Résumé:
A discourse is a connected speech which contains sufficiently clear and specific cultural
elements that tie it together into a unified whole. Thus, cohesion is the primary means to make
a discourse coherent, or allow it to make sense by using different types of grammatical and
lexical devices. Following from this, the object of this dissertation is to apply the framework
of cohesion proposed in Halliday and Hasan’s Cohesion in English (1976). The analysis aims
at shedding lights on patterns of discourse cohesion in two narratives belonging to two ArabBritish Muslim Immigrant authors: Leila Aboulela’s Coloured Lights, taken from her
collection of short stories also entitled Coloured Lights, which was published in (2001), and
Ahdaf Soueif’s Returning, also taken from her collection of short stories titled Aisha,
published in (1983).
What attracted my attention in these narratives is that both authors fashioned their texts in
such a way enabling the reader to forget that he is reading a transcultural, hybrid fiction. This
fusion of hybridity and transculturality is so interesting and striking that it prompted me as a
fresh researcher to ask a set of questions. How could Leila Aboulela mention such details
about Islam in a contemporary narrative conceived in a Western country and designed for a
non-Muslim and secular readership, specifically, after being stigmatised by the 9th/11 NewYork terrorist attacks? I was eager to find out, to what extent these writings could be
successful, and how would they be interpreted in the wider field of literature?
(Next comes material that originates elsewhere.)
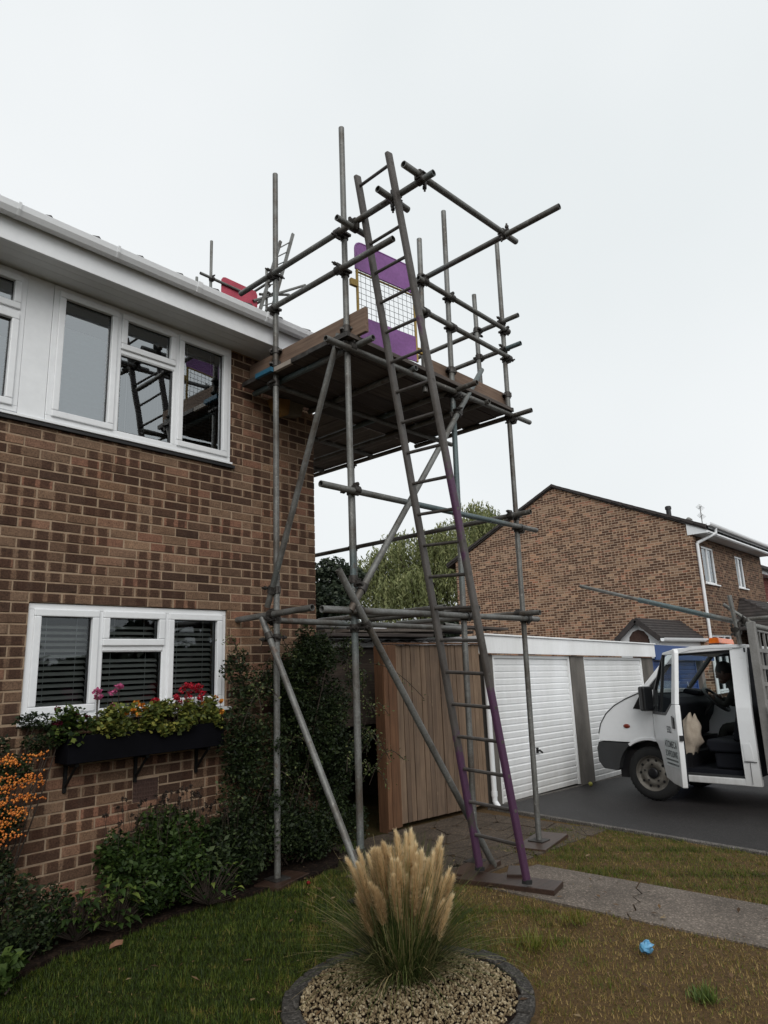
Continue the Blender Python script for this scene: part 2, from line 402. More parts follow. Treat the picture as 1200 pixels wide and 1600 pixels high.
def mat_wood(name, c1, c2, axis='x', scale=1.0, rough=0.8, bmp=0.4, knots=False):
    m, nt, b = newmat(name)
    v = coords(nt); oi = N(nt, 'ShaderNodeObjectInfo')
    ad = N(nt, 'ShaderNodeVectorMath', operation='ADD'); nt.links.new(v, ad.inputs[0])
    cb = N(nt, 'ShaderNodeCombineXYZ')
    for i in range(3): nt.links.new(math_(nt, 'MULTIPLY', oi.outputs['Random'], 31.0*(i+1)), cb.inputs[i])
    nt.links.new(cb.outputs[0], ad.inputs[1])
    mp = N(nt, 'ShaderNodeMapping'); st = {'x': (1.2,30,30), 'y': (30,1.2,30), 'z': (30,30,1.2)}[axis]
    mp.inputs['Scale'].default_value = tuple(a*scale for a in st); nt.links.new(ad.outputs[0], mp.inputs[0])
    f = noise(nt, mp.outputs[0], 1.6, 6, 0.65)
    c = ramp(nt, f, [(0.3, c2), (0.68, c1)])
    big = noise(nt, ad.outputs[0], 2.0, 3)
    c = mixc(nt, 0.6, c, ramp(nt, big, [(0.3, (0.55,0.55,0.57)), (0.7, (1.15,1.1,1.05))]), 'MULTIPLY')
    tone = ramp(nt, oi.outputs['Random'], [(0, (0.78,0.76,0.76)), (1, (1.12,1.1,1.06))])
    c = mixc(nt, 1.0, c, tone, 'MULTIPLY')
    if knots:
        vo = N(nt, 'ShaderNodeTexVoronoi'); vo.inputs['Scale'].default_value = 5.0
        mk = N(nt, 'ShaderNodeMapping'); mk.inputs['Scale'].default_value = (2.2,2.2,0.9); nt.links.new(ad.outputs[0], mk.inputs[0]); nt.links.new(mk.outputs[0], vo.inputs['Vector'])
        kn = ramp(nt, vo.outputs['Distance'], [(0.05, (1,1,1)), (0.11, (0,0,0))])
        c = mixc(nt, math_(nt, 'MULTIPLY', kn, 0.5), c, (0.3,0.22,0.15))
    nt.links.new(c, b.inputs['Base Color']); b.inputs['Roughness'].default_value = rough; b.inputs['Specular IOR Level'].default_value = 0.3
    bump(nt, b, f, bmp, 0.003)
    return m
M['board'] = mat_wood('scaffold_board', (0.23,0.165,0.125), (0.12,0.08,0.06), 'x')
M['board_y'] = mat_wood('scaffold_board_y', (0.23,0.165,0.125), (0.12,0.08,0.06), 'y')
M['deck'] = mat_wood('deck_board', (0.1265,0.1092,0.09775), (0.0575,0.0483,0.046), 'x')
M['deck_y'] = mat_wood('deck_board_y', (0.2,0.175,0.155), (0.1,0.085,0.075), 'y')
M['sole'] = mat_wood('sole_board', (0.075,0.046,0.034), (0.035,0.021,0.016), 'x', rough=0.4)
M['fence'] = mat_wood('fence_plank', (0.2538,0.1853,0.1306), (0.135,0.0921,0.06415), 'z', knots=True)
M['fence_edge'] = mat_wood('fence_post_wood', (0.19,0.10,0.055), (0.10,0.052,0.03), 'z')
M['shed'] = mat_wood('shed_board', (0.1,0.08,0.066), (0.05,0.04,0.034), 'x')
M['band_blue'] = pm('board_band_blue', (0.02,0.13,0.22), None, 10, 0.6)
M['band_pale'] = pm('board_band_pale', (0.38,0.33,0.28), None, 10, 0.6)
M['purple'] = pm('purple_panel', (0.25,0.09,0.31), (0.2,0.065,0.25), 5, 0.5, 0, 0, 40, third=(0.33,0.16,0.38))
M['pink'] = pm('pink_panel', (0.48,0.05,0.09), (0.36,0.03,0.06), 5, 0.5, 0, 0, 40, third=(0.55,0.14,0.17))
M['yellow'] = pm('yellow_frame', (0.42,0.27,0.04), (0.3,0.19,0.03), 9, 0.5)
M['wire'] = pm('mesh_wire', (0.1,0.1,0.1), None, 9, 0.5, 0.5)
M['planter'] = pm('planter_paint', (0.004,0.004,0.006), (0.003,0.003,0.004), 4, 0.75, spec=0.06)
M['airbrick'] = pm('airbrick', (0.085,0.045,0.035), (0.05,0.028,0.022), 20, 0.9)
M['ochre'] = pm('ochre_ply', (0.33,0.17,0.045), (0.24,0.12,0.03), 9, 0.8)
M['greyply'] = pm('grey_ply', (0.2,0.165,0.12), None, 9, 0.8)
M['garage_white'] = pm('garage_white', (0.88,0.89,0.9), (0.74,0.745,0.74), 1.6, 0.45, 0, 0, 25, fs=0.1, stretch=(1,1,0.22))
M['concrete_post'] = pm('concrete_post', (0.16,0.145,0.13), (0.075,0.068,0.06), 3, 0.92, 0, 0.6, 120, stretch=(1,1,0.35))
M['garage_wall'] = pm('garage_wall', (0.2,0.185,0.17), None, 4, 0.9)
M['blue_paint'] = pm('blue_paint', (0.02,0.07,0.24), (0.015,0.05,0.18), 2, 0.5)
M['asbestos'] = pm('corrugated_sheet', (0.085,0.08,0.078), (0.05,0.046,0.045), 6, 0.85, 0, 0.5, 60)
M['sheet_pale'] = pm('pale_sheet', (0.5,0.5,0.5), (0.36,0.36,0.36), 5, 0.6)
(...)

Moreover, my curiosity, when reading on Arab-British Muslim authors living in Diaspora,
draws my attention towards Ahdaf Soueif, an Egyptian Muslim author living in England.
Many literary critics consider her as a post-colonial, hybrid writer voicing women agonies.
Hence, my interest was about both authors’ ability to cohere this fusion of hybridity and
transculturality. Thus, the interesting questions to raise here are how do Leila Aboulela and
Ahdaf Soueif texture their narratives? What type of cohesive ties do they prefer to use to
structure such fusion? What are the common points or divergences between both novelists’
style? At last, what effect such structuring can have on the reader?
Therefore, Implementing Halliday and Hasan’s (1976) approach on Leila Aboulela’s
Coloured Lights and Ahdaf Soueif’s Returning will allow me as a fresh researcher to explore
specific points in Arab-British Muslim narratives, focusing specifically on cohesive ties in
order to demonstrate how do these cohesive ties function, and why do they function as such?
Finally, the framework will then be applied to both stories under study with illustrations and
interpretations using software called ‘Hyperbase’ (2007).